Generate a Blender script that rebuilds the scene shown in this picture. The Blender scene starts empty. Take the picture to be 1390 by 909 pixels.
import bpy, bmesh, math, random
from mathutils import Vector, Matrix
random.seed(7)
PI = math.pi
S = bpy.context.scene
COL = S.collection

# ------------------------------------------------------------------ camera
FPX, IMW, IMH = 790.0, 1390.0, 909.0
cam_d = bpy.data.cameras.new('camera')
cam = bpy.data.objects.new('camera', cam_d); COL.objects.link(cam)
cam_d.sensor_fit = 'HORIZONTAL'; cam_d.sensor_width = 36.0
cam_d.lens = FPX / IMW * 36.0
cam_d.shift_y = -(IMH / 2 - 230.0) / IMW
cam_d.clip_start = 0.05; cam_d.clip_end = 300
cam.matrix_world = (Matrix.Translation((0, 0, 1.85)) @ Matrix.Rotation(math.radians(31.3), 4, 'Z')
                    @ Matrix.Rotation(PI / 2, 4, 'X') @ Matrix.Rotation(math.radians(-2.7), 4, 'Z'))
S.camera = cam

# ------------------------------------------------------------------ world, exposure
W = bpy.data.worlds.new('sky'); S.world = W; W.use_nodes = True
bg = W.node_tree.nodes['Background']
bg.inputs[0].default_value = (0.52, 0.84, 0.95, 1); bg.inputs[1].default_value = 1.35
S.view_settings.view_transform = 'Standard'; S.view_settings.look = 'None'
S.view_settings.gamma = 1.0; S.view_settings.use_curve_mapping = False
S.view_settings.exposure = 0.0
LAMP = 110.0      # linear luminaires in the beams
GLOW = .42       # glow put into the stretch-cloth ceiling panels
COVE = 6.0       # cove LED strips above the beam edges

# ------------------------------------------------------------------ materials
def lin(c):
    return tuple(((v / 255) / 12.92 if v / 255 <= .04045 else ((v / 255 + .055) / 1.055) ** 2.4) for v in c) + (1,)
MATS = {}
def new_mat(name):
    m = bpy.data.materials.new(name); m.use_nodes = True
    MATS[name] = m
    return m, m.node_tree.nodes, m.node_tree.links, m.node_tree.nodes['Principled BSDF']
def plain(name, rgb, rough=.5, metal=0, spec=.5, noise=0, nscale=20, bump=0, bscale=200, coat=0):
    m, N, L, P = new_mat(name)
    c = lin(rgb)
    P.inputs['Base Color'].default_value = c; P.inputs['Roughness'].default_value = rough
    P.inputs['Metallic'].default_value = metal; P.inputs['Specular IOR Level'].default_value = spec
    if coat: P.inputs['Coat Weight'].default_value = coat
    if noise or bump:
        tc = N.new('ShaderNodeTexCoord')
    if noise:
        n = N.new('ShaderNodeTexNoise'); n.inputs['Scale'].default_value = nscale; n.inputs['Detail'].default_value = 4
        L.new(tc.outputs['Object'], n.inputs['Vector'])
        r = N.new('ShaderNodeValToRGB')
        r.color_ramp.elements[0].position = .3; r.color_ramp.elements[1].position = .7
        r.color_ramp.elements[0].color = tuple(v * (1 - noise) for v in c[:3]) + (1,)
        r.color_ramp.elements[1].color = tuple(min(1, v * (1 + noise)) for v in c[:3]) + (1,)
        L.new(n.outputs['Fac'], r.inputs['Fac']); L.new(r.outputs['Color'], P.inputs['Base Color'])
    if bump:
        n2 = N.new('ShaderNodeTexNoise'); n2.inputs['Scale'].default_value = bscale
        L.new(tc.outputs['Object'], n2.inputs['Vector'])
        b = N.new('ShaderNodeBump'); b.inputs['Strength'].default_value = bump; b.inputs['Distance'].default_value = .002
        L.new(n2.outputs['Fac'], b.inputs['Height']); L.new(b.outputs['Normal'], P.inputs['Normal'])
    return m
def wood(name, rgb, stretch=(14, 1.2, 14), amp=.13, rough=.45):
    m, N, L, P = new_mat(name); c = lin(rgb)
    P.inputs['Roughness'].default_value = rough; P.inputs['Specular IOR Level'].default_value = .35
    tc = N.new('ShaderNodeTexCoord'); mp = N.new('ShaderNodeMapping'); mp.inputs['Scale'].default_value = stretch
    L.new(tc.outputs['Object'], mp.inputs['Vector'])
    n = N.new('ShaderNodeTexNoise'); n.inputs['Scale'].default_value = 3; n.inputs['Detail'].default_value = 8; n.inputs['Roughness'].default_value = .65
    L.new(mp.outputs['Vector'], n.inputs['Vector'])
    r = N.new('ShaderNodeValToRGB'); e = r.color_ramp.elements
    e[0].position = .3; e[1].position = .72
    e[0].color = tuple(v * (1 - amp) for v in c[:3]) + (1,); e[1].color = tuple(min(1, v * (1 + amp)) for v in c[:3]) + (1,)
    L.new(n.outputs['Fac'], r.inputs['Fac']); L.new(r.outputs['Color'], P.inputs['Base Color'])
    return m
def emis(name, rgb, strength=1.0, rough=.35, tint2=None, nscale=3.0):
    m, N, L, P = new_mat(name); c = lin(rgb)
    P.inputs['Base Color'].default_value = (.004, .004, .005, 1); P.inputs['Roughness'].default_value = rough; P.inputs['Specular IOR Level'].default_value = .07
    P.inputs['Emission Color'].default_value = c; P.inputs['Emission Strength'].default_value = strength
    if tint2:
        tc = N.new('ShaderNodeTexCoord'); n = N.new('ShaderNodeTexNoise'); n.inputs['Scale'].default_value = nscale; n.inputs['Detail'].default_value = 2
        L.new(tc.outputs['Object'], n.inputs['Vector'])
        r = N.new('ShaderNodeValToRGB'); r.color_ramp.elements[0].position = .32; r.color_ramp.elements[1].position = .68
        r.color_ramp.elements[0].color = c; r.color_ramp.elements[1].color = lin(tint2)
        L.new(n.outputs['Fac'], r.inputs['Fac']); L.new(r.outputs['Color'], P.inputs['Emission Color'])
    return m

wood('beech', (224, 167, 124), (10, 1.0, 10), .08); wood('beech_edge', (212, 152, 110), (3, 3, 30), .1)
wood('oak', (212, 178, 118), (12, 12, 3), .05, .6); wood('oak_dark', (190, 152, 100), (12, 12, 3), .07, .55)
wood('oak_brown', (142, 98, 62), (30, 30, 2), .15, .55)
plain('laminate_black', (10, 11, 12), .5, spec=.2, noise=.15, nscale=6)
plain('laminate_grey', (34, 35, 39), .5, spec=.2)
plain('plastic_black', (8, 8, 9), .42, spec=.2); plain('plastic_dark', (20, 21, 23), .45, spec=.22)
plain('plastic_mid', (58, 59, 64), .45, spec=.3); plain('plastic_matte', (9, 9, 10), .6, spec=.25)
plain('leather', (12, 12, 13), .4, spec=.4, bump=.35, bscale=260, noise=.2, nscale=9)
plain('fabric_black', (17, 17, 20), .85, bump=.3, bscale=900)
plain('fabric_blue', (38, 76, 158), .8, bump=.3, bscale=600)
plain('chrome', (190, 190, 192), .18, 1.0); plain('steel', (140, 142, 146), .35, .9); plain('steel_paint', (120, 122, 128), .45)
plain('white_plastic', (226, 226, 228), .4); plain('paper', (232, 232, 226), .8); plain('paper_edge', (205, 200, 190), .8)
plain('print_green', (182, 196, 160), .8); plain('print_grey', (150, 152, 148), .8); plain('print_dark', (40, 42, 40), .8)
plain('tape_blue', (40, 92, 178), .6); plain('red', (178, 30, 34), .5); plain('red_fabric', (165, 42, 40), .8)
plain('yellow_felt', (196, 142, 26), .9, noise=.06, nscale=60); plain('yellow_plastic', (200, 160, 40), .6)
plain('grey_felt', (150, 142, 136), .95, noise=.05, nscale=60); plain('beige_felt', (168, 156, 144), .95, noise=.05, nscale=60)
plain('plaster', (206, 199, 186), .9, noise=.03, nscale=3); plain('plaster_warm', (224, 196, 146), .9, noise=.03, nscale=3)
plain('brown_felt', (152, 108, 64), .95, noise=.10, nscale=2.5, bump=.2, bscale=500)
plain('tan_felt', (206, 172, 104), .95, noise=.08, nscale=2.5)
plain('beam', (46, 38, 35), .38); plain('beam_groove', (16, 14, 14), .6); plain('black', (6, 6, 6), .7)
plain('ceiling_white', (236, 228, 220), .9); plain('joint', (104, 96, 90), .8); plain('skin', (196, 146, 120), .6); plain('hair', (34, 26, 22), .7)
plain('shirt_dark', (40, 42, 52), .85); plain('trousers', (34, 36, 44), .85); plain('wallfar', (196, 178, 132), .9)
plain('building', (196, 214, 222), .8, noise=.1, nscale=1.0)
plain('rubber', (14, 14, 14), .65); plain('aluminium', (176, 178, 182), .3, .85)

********

### Aim of the task:
Start with the line that contains "stretch-cloth ceiling panels" and end with the line that contains "the beam edges"; give those lines again exactly, and no others.

### Full response:
GLOW = .42       # glow put into the stretch-cloth ceiling panels
COVE = 6.0       # cove LED strips above the beam edges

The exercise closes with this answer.